> **Brief**
Locate every line in the material below that has the word "were". Copy each of those lines.

> **Available data**
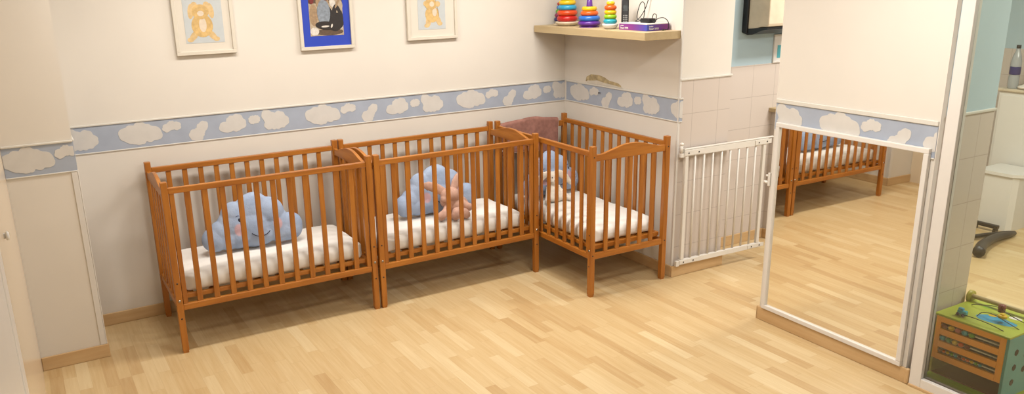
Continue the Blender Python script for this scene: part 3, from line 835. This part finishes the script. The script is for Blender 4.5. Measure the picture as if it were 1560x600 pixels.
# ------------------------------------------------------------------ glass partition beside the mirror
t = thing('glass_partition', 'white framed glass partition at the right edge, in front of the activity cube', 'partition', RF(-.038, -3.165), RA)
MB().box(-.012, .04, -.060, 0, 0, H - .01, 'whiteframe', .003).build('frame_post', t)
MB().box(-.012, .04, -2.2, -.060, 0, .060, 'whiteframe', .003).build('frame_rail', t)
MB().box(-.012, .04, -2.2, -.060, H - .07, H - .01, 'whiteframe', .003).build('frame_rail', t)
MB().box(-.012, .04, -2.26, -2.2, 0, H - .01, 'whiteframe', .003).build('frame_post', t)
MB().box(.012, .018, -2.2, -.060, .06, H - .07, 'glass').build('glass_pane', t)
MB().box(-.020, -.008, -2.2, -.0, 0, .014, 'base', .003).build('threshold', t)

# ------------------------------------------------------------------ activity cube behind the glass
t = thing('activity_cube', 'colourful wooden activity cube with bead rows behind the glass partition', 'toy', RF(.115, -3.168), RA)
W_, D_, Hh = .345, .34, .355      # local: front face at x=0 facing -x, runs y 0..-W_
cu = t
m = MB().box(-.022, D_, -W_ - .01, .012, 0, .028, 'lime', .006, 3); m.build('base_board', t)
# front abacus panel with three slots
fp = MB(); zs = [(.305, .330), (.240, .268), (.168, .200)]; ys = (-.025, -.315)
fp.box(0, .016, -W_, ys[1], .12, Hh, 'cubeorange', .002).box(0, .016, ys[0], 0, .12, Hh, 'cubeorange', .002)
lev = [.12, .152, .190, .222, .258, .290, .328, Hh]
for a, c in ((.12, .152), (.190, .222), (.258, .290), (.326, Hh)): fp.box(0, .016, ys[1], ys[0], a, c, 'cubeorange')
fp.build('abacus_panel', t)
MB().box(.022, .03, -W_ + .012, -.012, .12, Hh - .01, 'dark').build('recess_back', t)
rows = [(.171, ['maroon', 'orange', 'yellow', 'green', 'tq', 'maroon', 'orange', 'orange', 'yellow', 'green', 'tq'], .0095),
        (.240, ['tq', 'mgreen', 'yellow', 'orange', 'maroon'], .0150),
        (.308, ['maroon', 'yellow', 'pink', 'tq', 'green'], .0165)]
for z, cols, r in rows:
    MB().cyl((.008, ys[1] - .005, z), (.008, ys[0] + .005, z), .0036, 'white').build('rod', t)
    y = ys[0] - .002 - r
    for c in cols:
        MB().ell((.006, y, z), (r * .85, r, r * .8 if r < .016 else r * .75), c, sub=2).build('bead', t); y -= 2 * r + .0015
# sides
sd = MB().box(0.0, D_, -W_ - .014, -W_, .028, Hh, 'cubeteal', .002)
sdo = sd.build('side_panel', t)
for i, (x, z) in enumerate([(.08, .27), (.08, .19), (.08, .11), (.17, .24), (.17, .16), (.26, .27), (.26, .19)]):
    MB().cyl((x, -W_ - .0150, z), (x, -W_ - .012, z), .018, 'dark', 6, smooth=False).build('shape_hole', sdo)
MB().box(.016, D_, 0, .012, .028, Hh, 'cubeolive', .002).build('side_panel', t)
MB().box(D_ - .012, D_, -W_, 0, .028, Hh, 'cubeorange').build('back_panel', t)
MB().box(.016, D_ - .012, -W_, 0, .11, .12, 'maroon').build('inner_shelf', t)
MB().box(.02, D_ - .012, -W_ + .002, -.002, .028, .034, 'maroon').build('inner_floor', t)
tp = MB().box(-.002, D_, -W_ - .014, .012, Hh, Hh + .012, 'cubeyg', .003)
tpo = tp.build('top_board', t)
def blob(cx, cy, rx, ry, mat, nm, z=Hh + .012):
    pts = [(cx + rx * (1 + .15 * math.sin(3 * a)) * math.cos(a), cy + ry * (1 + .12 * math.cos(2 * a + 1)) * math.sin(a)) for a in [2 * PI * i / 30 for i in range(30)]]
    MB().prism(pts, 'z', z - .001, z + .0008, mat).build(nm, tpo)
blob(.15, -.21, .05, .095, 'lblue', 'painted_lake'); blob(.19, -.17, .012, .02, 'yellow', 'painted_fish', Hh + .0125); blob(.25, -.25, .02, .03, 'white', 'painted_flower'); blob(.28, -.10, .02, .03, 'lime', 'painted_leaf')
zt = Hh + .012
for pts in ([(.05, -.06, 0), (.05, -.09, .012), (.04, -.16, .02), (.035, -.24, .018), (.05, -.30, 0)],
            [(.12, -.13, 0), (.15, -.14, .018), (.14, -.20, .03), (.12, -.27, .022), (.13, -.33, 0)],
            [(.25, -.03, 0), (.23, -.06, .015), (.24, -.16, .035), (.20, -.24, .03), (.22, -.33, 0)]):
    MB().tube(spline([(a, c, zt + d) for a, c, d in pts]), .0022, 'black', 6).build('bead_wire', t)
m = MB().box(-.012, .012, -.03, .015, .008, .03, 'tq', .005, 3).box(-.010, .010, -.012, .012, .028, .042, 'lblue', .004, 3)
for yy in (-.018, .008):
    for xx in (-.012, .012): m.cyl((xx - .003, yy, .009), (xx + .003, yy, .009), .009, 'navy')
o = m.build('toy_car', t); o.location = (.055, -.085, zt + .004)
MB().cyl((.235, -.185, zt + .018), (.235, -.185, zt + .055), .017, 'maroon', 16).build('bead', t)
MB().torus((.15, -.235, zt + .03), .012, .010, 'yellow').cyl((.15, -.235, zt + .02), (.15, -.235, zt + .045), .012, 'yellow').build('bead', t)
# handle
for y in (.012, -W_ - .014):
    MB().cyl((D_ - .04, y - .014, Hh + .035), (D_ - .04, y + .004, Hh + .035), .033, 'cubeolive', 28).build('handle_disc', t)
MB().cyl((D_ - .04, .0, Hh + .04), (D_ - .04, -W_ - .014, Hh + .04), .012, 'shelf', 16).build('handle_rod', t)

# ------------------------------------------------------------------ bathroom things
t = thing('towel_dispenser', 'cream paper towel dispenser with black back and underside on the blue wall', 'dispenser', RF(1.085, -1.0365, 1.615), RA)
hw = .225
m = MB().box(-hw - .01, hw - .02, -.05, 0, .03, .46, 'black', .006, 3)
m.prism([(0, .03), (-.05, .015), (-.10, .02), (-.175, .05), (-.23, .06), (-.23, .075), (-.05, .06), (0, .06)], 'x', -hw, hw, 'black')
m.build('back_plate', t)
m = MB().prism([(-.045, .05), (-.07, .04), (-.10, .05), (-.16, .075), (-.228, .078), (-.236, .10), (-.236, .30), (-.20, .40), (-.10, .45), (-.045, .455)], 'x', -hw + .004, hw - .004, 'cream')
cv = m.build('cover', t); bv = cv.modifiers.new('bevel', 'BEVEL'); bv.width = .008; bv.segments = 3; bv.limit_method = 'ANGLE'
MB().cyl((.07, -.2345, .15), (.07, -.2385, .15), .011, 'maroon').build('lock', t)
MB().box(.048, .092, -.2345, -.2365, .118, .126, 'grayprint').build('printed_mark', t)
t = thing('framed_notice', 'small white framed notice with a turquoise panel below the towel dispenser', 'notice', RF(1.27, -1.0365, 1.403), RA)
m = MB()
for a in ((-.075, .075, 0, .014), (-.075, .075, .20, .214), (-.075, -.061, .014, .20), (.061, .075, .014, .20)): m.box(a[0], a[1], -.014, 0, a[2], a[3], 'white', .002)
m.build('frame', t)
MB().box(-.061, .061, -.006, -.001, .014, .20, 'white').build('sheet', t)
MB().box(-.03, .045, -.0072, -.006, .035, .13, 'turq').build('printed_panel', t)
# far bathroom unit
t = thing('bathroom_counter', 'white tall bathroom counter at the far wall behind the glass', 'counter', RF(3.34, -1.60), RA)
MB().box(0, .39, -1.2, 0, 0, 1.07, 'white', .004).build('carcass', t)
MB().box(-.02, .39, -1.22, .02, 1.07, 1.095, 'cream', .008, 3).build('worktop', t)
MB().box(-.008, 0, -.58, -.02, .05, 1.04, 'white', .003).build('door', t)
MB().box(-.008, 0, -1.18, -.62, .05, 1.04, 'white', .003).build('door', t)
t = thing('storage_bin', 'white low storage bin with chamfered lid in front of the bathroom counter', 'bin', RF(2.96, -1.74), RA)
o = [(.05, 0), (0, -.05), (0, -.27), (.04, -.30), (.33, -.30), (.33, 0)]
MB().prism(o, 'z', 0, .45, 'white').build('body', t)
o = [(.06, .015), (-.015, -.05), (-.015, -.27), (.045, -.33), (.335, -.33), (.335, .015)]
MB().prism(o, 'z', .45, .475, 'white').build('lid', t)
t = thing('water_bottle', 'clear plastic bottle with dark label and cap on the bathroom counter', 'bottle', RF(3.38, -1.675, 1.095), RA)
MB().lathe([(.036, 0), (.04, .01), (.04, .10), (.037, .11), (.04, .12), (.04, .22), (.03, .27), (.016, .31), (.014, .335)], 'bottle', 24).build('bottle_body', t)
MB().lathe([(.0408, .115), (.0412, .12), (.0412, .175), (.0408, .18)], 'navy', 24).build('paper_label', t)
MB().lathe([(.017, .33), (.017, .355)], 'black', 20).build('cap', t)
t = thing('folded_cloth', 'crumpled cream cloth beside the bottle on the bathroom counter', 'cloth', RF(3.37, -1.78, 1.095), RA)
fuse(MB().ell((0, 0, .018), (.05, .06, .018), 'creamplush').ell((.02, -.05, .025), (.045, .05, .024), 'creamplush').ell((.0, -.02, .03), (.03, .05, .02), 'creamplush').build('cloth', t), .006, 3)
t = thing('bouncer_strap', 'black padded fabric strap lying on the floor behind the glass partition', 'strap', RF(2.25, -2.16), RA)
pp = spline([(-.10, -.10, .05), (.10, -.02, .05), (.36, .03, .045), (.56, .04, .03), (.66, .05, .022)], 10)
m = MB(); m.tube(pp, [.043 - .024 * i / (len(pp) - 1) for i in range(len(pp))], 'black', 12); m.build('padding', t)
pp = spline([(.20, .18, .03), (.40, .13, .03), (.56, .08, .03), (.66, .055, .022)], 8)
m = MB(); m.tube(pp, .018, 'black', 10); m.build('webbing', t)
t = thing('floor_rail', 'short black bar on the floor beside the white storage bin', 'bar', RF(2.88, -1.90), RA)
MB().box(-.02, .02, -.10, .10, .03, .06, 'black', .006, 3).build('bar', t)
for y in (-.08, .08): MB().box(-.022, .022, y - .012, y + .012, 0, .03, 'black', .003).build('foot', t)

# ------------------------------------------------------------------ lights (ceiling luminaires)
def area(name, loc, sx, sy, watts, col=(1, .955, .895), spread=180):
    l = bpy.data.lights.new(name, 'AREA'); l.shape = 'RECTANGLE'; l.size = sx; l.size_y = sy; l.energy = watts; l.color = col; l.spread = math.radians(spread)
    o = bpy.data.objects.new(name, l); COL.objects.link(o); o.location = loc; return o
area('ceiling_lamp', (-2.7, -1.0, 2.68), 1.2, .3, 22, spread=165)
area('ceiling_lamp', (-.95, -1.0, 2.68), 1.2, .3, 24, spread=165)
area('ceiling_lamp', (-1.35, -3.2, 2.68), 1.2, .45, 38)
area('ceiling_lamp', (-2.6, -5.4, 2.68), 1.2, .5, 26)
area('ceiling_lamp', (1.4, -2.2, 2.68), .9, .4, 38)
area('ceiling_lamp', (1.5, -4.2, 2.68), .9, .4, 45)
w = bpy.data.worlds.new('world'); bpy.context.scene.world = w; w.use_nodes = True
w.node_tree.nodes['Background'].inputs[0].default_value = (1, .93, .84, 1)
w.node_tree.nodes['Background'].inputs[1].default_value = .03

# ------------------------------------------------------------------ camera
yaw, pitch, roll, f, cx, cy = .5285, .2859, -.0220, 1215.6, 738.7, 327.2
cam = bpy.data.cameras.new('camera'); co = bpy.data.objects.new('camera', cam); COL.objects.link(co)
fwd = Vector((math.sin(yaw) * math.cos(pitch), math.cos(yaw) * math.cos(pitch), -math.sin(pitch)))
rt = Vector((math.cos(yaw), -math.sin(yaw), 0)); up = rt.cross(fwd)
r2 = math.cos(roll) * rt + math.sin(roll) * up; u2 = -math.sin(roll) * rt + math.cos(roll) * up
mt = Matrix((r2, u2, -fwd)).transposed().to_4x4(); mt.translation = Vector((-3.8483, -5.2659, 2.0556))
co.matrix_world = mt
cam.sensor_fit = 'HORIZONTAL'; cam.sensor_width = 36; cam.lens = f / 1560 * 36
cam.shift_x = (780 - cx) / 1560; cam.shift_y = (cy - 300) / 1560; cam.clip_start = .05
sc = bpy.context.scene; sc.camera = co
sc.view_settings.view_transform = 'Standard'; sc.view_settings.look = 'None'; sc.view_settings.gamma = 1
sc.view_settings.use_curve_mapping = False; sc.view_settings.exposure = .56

==

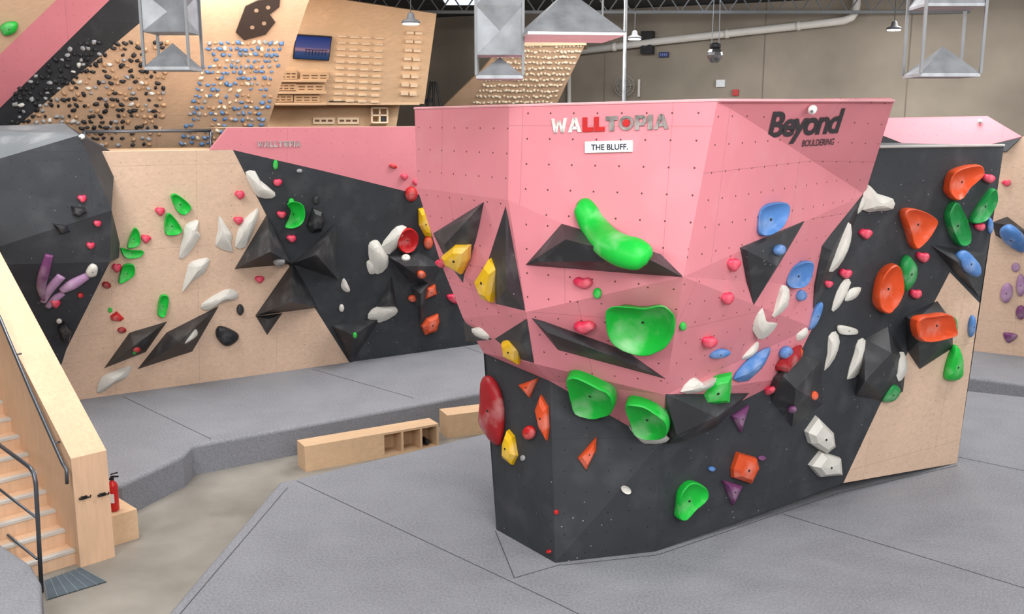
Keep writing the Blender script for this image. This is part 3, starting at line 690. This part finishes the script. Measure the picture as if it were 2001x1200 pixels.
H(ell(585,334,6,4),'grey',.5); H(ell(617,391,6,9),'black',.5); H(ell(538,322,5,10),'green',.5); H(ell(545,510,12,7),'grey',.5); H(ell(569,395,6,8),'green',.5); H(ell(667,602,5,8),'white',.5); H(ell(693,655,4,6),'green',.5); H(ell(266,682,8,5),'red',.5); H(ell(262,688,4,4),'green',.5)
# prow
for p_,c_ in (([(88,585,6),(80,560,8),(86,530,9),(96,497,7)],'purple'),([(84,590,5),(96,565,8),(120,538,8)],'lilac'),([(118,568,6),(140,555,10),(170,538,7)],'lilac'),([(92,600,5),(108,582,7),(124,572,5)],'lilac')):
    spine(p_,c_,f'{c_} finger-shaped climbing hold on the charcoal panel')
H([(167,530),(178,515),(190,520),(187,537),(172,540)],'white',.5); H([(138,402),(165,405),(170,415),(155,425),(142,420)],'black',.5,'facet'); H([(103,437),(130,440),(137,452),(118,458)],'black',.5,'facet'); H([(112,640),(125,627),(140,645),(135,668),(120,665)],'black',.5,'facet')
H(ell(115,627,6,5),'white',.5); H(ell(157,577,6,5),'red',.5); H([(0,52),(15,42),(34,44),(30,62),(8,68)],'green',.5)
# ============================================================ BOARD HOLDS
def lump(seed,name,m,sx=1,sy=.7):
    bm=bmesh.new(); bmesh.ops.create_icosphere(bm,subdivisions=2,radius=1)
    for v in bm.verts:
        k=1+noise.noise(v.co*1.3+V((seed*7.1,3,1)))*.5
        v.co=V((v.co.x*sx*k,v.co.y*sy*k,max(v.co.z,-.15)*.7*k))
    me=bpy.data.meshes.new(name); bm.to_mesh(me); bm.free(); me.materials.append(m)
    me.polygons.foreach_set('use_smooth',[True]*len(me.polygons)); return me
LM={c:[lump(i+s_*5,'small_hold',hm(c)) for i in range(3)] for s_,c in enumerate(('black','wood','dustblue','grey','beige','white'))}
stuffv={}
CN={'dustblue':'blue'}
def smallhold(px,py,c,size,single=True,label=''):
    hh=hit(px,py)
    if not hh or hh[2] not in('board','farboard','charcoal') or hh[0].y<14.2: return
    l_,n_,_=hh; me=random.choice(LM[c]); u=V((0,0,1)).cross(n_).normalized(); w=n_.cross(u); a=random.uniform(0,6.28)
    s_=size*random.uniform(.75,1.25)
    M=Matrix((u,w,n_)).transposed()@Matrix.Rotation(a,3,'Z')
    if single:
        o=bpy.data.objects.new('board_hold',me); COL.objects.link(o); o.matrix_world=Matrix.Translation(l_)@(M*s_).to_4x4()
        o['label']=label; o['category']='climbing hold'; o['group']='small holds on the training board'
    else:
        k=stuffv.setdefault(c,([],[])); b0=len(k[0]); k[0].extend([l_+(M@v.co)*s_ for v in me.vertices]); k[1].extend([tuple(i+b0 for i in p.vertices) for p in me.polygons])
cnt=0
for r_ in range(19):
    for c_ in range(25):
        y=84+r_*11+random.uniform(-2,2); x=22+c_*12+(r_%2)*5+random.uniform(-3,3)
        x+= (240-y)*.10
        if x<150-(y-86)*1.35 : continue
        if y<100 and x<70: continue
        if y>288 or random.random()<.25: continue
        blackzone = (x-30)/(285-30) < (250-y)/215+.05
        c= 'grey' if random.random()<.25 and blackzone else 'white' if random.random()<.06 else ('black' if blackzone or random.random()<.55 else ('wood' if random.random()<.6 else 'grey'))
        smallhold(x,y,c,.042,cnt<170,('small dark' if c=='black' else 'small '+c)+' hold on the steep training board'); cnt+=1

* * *

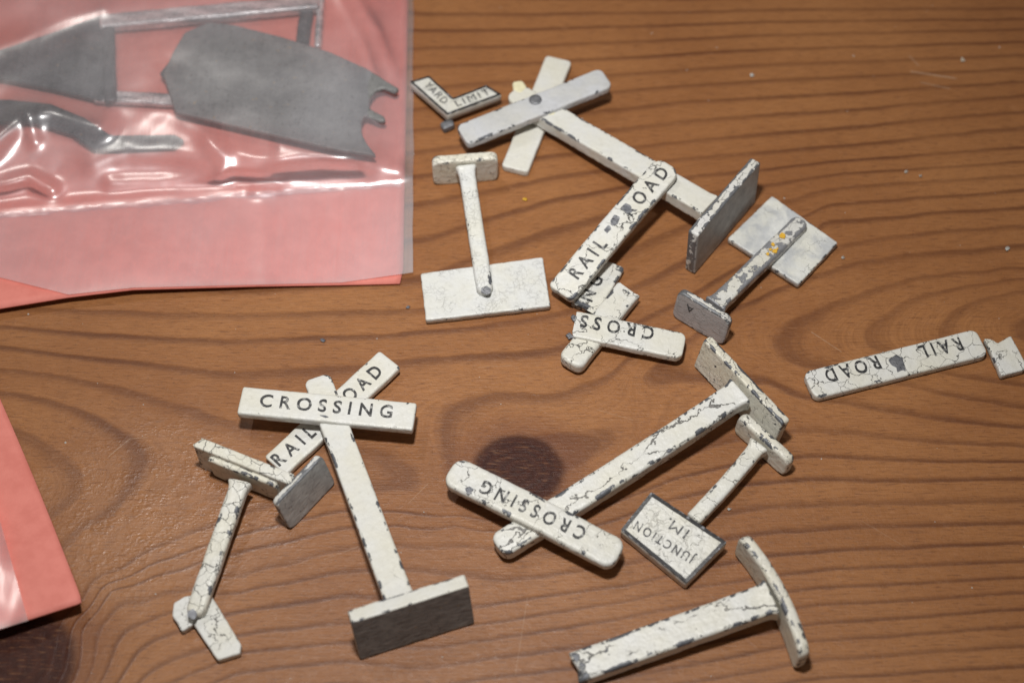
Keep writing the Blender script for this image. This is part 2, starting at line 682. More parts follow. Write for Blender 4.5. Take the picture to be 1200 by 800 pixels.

> **Written response**
Continue the Blender Python script for this scene: part 3, from line 835. This part finishes the script. The script is for Blender 4.5. Measure the picture as if it were 1560x600 pixels.
Keep writing the Blender script for this image. This is part 3, starting at line 690. This part finishes the script. Measure the picture as if it were 2001x1200 pixels.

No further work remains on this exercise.